[What is asked] Say how many lines contain "pixels", using only the number.

※ ※ ※

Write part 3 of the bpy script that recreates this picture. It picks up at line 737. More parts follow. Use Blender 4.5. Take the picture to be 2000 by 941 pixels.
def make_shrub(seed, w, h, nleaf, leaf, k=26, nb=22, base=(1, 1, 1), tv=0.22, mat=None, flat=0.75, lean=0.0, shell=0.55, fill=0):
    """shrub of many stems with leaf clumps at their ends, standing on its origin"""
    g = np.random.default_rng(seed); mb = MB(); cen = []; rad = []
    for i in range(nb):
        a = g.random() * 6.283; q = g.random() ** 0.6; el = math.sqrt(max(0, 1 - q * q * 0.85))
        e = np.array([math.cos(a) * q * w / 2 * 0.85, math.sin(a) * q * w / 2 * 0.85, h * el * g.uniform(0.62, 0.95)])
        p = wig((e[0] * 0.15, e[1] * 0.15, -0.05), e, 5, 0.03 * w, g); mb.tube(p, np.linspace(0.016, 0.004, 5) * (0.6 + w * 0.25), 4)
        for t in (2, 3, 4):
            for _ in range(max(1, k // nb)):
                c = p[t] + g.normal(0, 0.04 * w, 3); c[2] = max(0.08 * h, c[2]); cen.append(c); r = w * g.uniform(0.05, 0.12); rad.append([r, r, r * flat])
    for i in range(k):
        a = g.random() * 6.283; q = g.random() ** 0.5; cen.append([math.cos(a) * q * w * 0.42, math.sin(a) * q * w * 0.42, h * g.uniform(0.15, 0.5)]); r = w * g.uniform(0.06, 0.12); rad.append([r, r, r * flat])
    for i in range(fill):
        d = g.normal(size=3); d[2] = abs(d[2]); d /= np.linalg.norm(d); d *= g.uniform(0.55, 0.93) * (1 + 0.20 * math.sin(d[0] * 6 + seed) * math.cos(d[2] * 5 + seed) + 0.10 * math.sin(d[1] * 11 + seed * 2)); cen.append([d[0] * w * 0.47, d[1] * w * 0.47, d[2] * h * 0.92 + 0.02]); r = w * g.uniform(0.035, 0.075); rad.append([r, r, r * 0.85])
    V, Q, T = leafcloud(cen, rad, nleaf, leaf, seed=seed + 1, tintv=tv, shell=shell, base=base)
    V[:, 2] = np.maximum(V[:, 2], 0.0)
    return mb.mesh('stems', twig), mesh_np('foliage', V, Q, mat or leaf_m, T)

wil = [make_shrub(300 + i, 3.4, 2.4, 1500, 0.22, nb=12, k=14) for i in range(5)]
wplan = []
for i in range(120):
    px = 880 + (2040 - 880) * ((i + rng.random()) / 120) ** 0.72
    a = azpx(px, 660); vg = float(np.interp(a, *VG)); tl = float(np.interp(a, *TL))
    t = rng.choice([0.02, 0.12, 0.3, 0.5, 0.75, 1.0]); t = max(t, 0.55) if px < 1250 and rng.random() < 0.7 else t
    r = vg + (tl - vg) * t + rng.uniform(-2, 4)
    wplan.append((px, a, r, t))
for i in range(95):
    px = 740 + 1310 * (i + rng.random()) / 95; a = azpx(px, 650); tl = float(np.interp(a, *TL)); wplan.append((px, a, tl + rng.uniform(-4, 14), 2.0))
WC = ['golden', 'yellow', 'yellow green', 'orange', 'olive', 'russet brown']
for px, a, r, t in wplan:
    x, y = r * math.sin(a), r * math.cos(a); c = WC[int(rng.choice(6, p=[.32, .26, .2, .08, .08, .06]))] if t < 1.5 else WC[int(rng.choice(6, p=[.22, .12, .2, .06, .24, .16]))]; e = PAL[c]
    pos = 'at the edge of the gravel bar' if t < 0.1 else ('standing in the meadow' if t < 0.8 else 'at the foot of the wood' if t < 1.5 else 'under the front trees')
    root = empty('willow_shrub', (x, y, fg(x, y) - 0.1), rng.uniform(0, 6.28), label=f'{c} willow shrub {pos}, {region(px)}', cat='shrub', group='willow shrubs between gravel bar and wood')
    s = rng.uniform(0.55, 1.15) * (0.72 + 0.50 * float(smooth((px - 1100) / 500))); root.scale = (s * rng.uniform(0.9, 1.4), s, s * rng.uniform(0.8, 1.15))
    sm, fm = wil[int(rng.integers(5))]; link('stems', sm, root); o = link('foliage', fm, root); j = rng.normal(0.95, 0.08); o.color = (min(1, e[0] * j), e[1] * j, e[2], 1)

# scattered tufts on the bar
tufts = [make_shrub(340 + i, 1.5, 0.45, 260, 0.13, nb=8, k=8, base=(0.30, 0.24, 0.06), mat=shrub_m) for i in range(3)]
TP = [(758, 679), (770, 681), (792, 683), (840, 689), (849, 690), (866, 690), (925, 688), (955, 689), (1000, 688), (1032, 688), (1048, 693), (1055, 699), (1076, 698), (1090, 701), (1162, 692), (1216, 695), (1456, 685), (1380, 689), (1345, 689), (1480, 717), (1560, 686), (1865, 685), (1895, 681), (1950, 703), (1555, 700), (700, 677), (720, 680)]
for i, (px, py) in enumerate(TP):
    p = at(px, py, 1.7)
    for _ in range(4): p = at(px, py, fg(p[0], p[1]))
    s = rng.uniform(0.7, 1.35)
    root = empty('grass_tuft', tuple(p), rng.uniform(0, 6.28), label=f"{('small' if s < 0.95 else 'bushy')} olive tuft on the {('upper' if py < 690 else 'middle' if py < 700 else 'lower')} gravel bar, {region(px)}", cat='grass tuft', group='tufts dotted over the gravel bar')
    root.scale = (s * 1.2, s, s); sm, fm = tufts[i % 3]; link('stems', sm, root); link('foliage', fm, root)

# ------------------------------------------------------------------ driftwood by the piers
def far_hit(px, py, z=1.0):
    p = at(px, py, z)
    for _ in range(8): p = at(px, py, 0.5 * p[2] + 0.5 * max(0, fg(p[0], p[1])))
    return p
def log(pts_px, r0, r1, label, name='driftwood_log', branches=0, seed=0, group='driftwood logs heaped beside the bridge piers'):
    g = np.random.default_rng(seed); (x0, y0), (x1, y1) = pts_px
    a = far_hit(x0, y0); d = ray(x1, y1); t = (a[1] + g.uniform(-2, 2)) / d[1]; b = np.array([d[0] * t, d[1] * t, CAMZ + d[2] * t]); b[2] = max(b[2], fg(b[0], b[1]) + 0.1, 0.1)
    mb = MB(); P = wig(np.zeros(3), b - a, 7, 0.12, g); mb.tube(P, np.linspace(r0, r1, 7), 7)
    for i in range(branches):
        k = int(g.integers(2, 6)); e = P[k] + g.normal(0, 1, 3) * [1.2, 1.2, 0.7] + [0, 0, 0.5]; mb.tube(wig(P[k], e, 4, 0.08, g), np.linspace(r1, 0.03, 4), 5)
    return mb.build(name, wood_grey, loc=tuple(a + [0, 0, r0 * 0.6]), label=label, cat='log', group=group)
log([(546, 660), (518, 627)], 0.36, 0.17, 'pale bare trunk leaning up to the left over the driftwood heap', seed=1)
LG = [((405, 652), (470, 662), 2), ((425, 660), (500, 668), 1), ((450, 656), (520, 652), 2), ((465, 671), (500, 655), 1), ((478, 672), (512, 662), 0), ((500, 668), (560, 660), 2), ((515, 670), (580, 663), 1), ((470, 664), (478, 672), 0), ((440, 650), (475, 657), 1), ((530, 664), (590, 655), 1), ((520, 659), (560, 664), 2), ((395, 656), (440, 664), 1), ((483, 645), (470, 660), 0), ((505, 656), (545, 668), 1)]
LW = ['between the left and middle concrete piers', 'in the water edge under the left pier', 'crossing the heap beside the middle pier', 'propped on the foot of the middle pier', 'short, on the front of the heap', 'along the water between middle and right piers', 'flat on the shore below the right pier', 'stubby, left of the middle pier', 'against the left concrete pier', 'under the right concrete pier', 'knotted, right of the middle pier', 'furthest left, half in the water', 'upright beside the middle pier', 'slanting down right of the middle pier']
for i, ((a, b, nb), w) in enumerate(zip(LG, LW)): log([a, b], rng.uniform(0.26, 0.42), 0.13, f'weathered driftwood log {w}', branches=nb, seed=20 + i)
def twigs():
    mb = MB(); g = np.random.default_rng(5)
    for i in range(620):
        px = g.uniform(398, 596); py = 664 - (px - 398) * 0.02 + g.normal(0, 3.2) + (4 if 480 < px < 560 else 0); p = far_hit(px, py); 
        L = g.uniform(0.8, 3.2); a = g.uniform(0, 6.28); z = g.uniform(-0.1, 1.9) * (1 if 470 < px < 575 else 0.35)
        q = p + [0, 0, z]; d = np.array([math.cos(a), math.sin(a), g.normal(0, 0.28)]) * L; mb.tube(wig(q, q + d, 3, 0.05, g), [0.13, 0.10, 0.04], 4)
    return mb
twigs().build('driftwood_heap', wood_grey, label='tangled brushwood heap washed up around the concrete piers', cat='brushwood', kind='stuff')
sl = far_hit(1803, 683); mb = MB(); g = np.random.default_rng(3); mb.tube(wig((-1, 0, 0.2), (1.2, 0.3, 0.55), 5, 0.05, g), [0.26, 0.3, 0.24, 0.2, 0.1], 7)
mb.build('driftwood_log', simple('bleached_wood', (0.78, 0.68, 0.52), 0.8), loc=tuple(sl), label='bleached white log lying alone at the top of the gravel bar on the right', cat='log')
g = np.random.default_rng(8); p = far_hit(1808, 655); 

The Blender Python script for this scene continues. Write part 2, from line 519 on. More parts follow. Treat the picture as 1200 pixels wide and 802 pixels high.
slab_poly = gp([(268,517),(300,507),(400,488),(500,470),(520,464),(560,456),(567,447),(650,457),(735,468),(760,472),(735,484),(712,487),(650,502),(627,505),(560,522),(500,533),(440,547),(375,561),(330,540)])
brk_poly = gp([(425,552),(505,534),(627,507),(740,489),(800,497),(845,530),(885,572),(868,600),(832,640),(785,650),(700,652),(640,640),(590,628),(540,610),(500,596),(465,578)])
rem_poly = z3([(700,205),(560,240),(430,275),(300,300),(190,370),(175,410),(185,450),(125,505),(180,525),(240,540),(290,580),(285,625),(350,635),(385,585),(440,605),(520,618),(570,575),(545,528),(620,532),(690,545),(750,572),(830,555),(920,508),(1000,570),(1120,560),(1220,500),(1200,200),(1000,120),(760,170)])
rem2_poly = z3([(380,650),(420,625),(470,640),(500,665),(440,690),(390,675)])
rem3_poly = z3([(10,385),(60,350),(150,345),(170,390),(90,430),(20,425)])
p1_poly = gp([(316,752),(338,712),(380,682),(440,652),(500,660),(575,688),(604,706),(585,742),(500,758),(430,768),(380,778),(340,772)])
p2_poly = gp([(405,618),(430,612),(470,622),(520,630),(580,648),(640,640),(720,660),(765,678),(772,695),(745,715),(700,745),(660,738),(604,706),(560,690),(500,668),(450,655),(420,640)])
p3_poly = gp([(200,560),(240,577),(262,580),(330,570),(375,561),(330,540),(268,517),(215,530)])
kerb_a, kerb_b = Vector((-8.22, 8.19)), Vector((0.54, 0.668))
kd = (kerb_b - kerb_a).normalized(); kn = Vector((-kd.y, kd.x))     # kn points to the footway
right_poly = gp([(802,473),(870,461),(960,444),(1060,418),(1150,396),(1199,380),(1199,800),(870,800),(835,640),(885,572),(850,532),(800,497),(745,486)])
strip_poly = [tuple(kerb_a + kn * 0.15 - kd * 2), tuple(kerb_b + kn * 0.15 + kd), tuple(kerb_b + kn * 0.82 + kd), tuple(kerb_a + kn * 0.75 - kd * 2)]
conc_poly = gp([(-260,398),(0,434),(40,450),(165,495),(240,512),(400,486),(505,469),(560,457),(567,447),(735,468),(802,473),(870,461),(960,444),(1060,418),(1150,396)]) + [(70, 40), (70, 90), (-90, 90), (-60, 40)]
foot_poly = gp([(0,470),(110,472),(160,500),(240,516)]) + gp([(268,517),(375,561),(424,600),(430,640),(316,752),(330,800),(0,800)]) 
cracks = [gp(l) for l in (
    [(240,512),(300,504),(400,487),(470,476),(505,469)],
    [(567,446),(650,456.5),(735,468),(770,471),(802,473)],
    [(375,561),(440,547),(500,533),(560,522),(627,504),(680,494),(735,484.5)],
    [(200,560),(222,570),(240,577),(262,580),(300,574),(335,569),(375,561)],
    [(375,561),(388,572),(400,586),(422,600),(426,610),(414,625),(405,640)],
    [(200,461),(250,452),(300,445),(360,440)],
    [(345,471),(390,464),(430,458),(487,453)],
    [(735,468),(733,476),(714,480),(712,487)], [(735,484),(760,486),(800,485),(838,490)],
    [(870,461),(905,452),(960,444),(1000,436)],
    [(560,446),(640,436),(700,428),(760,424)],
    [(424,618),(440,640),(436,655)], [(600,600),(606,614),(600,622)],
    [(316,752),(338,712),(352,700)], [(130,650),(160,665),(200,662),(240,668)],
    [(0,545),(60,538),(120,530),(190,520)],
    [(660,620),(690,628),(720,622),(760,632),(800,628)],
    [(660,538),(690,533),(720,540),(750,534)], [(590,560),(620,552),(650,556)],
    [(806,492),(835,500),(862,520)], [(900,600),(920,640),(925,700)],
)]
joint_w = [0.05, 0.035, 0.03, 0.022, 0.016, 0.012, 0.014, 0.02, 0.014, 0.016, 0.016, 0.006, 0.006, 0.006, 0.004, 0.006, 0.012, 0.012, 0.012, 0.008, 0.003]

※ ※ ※

[The result] 2